Thanks to everyone for coming along and the photos (including more of the above survivors who made it through until the wee hours) can be found on my Facebook page.

Tuesday, October 02, 2007

Mr P45

One good thing about touring New Zealand will be the chance to lose some weight that I must have put on over the past week as I can't remember eating out with such frequency in my entire life.

It started with lunch in Molly's Yard last Monday with dinner at Legends on Wednesday, Beatrice Kennedy's on Thursday and my leaving lunch at Zen on Friday.

A last day in work is, as you will probably know, an unusual juxtaposition between work and non-work. That is to say being in work but not actually doing anything. Many of you may be grinning and asking yourself what the difference is between this and my usual time spent sitting at my desk working hard or, indeed, hardly working but jealousy will get you nowhere!

As is standard in our leaving scenarios, morning break is reserved for gift-giving and saying farewell to those who you wont be seeing through beer goggles later in the day and I was not let down by those who came to say goodbye nor by the generosity of the presents including the new official Ireland rugby shirt and a couple of books on New Zealand [besides a great set of gifts from Fiona including chocolate, wine and a crossword puzzle which I will dub "The Afternoon Fun Kit"]. The best present, however, was the leaving card which will provide many more warm and pleasant memories than anything else and which I will be taking with me as a memento of the near three years I spent with some fantastic people and indeed, great friends.
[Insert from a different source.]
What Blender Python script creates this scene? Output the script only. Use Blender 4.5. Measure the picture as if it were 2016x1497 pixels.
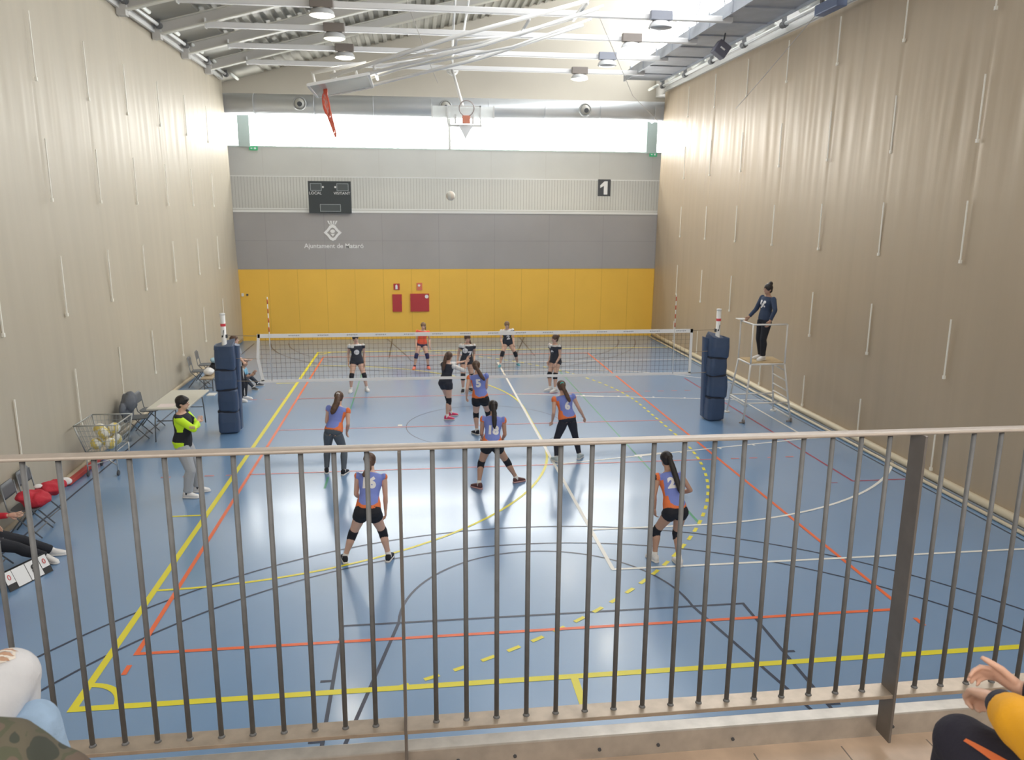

After a fantastic lunch of sushi, maki rolls and sushimi besides other delicious dishes, it was off to the Cloth Ear for cocktails and merriment. Post-lunch tiredness gave way to early evening alcoholic stimuli and a fair bit of crack/craic [in-joke]. I had no idea how drunk I was until I was offered a lift home from Sinead's husband Tony and Marguerite and I were blithering away in the back seat making little to no sense, at least to sober ears.

I had a fantastic last day in work and I will certainly miss a lot of people and I can only hope they decide to come and visit.